### Given information
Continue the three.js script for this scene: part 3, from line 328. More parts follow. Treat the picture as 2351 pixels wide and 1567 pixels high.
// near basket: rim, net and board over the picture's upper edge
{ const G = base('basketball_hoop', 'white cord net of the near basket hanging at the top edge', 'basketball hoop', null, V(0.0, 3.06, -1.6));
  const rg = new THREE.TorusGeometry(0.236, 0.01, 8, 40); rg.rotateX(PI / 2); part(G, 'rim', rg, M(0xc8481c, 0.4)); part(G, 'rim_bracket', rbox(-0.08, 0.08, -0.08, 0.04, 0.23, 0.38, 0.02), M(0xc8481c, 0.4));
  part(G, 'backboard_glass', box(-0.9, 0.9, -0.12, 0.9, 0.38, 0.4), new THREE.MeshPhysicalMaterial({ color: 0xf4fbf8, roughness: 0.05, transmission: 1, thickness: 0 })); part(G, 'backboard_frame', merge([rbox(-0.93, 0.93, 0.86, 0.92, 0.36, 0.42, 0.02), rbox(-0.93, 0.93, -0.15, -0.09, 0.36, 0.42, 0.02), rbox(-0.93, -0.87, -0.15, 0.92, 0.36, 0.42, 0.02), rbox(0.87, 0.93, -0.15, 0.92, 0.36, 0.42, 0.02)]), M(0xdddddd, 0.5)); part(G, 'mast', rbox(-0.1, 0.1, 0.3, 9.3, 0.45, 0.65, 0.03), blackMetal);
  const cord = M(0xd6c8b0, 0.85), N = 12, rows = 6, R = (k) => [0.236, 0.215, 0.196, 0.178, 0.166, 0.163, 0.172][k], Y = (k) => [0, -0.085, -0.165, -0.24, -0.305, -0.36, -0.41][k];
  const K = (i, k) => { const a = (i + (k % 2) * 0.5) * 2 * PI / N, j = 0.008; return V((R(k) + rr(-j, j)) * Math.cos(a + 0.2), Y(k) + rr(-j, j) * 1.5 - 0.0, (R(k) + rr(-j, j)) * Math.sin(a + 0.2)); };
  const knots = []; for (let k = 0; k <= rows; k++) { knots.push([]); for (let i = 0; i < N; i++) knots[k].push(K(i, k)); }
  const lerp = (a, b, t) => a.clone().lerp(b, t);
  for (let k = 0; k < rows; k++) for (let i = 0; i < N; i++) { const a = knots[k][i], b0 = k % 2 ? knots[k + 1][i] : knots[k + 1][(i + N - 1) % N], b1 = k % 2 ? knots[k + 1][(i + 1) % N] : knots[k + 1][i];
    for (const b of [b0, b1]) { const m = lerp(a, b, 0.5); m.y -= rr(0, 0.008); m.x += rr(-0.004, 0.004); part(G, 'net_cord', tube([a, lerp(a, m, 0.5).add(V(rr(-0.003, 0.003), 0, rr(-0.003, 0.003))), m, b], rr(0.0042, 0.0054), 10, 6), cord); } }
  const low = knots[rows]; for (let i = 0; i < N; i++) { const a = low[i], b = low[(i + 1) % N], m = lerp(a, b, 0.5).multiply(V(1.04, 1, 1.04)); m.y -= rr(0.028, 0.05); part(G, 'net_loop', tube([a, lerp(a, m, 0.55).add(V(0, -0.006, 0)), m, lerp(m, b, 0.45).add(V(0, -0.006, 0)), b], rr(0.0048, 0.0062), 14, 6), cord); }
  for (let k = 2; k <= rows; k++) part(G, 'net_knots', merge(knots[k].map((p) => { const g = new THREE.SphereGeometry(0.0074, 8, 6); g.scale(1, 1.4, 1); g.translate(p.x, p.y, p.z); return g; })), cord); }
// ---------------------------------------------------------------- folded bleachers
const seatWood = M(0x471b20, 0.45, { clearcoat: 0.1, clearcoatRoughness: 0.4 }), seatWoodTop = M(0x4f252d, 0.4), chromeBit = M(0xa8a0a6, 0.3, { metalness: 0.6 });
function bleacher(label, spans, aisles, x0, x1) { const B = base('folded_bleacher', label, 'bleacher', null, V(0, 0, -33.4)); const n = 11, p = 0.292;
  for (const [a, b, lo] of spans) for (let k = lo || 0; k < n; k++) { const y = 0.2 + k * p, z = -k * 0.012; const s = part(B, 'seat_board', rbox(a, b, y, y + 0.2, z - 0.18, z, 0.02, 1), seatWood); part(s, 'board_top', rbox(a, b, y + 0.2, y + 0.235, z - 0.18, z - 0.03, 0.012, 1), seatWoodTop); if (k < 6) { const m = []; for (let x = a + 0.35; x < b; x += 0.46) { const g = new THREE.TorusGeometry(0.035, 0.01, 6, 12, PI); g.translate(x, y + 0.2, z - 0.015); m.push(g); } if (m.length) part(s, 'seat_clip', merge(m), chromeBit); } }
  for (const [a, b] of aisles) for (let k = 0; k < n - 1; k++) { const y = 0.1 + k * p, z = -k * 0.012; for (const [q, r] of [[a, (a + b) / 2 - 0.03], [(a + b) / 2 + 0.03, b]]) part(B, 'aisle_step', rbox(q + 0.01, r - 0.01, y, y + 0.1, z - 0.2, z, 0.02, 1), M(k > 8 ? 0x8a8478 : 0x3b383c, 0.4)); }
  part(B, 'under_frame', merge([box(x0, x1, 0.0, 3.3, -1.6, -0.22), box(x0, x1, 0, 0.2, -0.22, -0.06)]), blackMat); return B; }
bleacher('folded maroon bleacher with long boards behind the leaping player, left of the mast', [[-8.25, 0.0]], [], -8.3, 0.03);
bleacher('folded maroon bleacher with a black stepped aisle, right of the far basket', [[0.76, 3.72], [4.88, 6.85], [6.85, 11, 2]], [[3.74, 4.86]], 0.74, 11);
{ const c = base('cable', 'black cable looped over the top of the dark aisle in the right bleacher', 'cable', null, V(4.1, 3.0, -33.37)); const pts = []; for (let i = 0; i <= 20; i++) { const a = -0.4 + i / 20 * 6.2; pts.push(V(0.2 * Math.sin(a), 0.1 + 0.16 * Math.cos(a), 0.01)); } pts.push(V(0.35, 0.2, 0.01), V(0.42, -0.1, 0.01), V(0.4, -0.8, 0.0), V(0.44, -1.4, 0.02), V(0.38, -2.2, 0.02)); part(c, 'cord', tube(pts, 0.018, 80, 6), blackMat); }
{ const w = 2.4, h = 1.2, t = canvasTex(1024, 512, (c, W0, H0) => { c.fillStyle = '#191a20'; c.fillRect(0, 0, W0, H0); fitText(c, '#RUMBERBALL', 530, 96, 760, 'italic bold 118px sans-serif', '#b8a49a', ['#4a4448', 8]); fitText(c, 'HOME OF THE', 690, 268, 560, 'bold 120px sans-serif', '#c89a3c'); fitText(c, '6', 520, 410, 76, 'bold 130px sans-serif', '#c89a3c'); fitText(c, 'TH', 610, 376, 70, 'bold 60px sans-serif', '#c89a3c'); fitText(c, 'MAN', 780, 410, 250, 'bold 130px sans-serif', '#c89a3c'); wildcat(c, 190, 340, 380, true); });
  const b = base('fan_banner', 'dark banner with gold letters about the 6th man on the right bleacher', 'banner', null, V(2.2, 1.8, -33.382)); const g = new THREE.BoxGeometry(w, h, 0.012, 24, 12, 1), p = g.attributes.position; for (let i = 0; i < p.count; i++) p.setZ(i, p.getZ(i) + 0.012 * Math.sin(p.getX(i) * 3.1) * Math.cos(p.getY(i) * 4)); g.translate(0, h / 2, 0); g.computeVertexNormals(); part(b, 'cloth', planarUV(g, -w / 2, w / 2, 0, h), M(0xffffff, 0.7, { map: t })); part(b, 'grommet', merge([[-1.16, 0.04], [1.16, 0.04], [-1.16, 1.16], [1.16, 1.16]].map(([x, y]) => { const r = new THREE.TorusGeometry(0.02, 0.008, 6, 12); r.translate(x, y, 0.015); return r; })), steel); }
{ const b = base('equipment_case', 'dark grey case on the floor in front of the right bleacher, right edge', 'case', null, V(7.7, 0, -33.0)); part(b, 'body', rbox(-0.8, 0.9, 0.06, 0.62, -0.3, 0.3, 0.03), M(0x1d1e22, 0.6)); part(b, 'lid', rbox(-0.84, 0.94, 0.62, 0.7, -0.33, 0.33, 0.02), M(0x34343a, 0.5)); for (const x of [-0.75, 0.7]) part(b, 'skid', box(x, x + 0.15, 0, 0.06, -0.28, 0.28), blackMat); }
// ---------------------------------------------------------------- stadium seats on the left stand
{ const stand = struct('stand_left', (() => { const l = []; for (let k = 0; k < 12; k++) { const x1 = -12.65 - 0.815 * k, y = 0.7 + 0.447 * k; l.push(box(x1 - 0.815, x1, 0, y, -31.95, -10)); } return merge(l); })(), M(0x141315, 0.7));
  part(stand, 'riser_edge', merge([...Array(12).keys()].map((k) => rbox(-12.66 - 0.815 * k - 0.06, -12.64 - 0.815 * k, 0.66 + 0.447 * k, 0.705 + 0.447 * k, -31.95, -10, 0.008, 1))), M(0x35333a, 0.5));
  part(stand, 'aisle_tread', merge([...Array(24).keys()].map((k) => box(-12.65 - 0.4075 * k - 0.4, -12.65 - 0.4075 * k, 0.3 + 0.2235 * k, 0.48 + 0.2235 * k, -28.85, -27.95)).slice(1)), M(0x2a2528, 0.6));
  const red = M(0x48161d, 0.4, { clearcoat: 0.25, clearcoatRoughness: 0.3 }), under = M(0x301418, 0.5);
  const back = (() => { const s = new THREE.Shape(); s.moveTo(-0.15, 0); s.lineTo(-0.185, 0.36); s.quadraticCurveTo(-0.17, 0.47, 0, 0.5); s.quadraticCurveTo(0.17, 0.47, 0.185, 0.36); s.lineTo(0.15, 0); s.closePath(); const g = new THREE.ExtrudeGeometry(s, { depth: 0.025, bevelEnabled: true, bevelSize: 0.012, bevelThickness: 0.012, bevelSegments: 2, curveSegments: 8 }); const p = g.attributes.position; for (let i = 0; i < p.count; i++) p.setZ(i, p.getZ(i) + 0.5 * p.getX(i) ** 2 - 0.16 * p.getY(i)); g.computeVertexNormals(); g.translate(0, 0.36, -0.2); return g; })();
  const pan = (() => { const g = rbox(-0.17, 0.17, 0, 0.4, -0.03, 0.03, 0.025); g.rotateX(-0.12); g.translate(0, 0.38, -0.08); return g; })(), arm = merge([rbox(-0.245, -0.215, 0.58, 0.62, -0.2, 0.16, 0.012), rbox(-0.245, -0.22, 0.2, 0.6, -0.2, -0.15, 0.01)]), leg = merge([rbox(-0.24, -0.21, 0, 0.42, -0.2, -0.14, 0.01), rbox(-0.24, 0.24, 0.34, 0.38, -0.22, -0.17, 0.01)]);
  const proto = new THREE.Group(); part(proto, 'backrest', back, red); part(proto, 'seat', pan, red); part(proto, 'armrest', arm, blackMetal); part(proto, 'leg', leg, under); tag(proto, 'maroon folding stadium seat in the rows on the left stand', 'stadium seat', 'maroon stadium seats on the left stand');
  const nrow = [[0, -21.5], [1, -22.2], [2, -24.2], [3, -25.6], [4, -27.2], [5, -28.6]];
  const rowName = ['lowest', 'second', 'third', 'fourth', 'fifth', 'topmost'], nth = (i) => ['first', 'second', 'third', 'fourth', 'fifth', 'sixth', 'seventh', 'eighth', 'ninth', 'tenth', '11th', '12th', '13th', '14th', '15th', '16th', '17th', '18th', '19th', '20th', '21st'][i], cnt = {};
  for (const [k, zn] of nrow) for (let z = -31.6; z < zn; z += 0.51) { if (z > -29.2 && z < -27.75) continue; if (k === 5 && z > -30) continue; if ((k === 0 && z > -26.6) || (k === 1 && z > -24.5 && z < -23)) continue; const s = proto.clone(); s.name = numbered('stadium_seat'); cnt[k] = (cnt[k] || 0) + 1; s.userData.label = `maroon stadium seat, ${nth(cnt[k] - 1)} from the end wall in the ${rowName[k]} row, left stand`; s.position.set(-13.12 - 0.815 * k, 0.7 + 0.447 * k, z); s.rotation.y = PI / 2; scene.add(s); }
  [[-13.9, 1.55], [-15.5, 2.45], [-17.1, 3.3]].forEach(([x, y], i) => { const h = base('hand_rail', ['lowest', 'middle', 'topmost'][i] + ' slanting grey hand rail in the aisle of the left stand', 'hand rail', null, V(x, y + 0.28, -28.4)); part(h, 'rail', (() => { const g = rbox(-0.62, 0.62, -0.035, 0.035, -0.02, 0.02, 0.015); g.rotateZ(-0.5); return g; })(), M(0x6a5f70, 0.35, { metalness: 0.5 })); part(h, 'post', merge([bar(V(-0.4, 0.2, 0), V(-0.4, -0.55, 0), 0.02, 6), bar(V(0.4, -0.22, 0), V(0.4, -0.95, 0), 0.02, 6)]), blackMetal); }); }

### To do
Each line that has the word "scene" counts once. How many such lines are in the data? Give the number alone.

### Reply to the task
2